Hello from San Diego in the midst of this Christmas season. If you are like us, you are very busy preparing for family gatherings, celebrating Christmas, and getting ready to do some traveling for the holidays. Family means a lot to most of us at Christmastime, which is one of the reasons it can be called one of nature's masterpieces.

Thursday of this coming week is the anniversary of the birthday of two of our ancestors, twin boys, with the names Salathiel and Salatis Davis, born Dec 18, 1856. (How did they come up with these kinds of names back then!?) One can only guess at how they nicknamed those two. Their older brother, Charles Edward Davis (pretty boring name by comparison), was Gram's (Bura Davis Shepard's) paternal grandfather, and therefore my generation's G,G,Grandfather.

Salathiel is the name of an Old Testament character, and is listed among the ancestors of Jesus (Matthew 1); while Salatis is the name of an ancient Egyptian King. Impressed yet? Their parents, Alexander and Jane Davis, had 10 children all together, including the one from whom we are directly descended, Charles Edward Davis. Among their other children was a daughter, to whom they gave the marvelous name "Samilda Dorcas Davis". (By the way, when I googled "Samilda", the very first entry that came up was a reference to her! It was a "Pedigree report of Samilda Dorcas Davis, daughter of Alexander Davis and Jane Buskirk, born on November 10th, 1853 near Spencer, Indiana." Pretty cool, huh?

Born in 1853, Samilda married a childhood friend named James Medaris in 1875, who later became a physician. They were both born in Spencer, Indiana (Gram's birthplace in 1896), but in 1893 when Oklahoma's Cherokee Strip opened to settlement, Samilda and James migrated there and settled northwest of Enid, near the property of Samilda's brother William Davis.
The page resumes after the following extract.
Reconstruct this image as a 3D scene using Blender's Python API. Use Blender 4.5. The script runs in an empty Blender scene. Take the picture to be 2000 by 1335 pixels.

They eventually made their home near there and helped found the little town of Helena, Oklahoma. They were among the founders of the Church of Christ in Helena.

When Gram's (Bura's) family moved to Oklahoma from Indiana in 1912, they were following in the footsteps of Samilda, James and some other family who were already there. If you are interested you can select this link to find more information online about the lives of James and Samilda Davis Medaris.

The first picture I am including today is two old pictures in one. (Click on the picture to see a larger view of it.) The left hand side (taken about 1885) shows Samilda, her husband Dr. James Medaris, and 4 of their children. The right side (taken 35 years later, about 1920) shows Samilda's brother Charles Edward Davis (in the beard) with his son James Brooks Davis, Gram's father.

The looks on the faces of these family members from so long ago are so different from the pictures we take today, aren't they? They reveal a much more serious approach to life, a somber mood, almost a hardened resignation to the way life was. At the very least there is a certain awe for very nature of that marvelous new invention known as "the camera".

The other picture was taken on Veteran's Day last month and shows Air Force Veteran Elmer Shepard. It was sent to me by his son Dane Shepard, who said that this is "a picture of Dad I took today in honor of Veteran's Day. We [took] him to the Golden Corral restaurant which is a chain that offers a free meal to veterans on Veteran's Day."

Don't forget that Dane will soon be setting a date for next summer's family reunion in Oklahoma. (The reunion will take place near Dane, who lives just 130 miles from where Samilda and James settled some 115 years ago.) Dane needs your input on the particular day for the reunion, if you have a preference between June 20 or 27 or July 18.

If you have a picture or two of your family gathering this holiday season, please email it to me. I would be glad to share it with the rest of the family.
--
Steve

Friday, December 05, 2008

Shepard Family Update, Dec 5, 2008

Hello Shepard Family and Friends,

Hello everyone on this first Friday in December. Can you believe 2009 is just a few weeks away? I trust that all your plans for Christmas are progressing well and that it will be a wonderful holiday time for you and yours.

Today is the 18th birthday of Darrell and Mary's son Patrick Shepard of Kenmore, Washington. He is the fourth and final one in our family to turn 18 this year. The others in our family who had their 18th birthday this year are: Steven Paul Shepard (in March), Courtney Boyd (in May), and Lyndsay Aquiningoc (in August).

Speaking of teenagers, here's an interesting and encouraging family fact: of all the direct descendants of Will and Bura Shepard living today, 40% of them (16) are teenagers or younger! Over 50% are under 30 years old. It is hard to believe that our family is so young.

The first picture I am including today is actually a collection of pictures of Patrick over the past 18 years. Select the link below to see the photo presentation.



The other picture I am including today is an old family photo taken Christmas Day in 1967, 41 years ago. This is one of the pictures that Dane sent me recently from his father's photo collection. Click on the picture to see a larger view of it.

On the back row are: Phil Wilk, Rex Russell, Karl, and Gene; the middle row: Joan, Bev, Pauline, Will, Bura, Dane, Steve, Darrell, Maida and Bill; the front row: Barbara, Russell, Kim, Ellen, Beryl, Linda and Elmer.

These 21 folks represent Will and Bura's entire family in 1967. The only absentees were Thelma, Terry and Darren Boyd (who may have been late arriving); and Gary and his wife Jackie, who were living in Michigan at the time. This picture may have been taken at Elmer and Beryl's home on Osage Trail near El Cajon.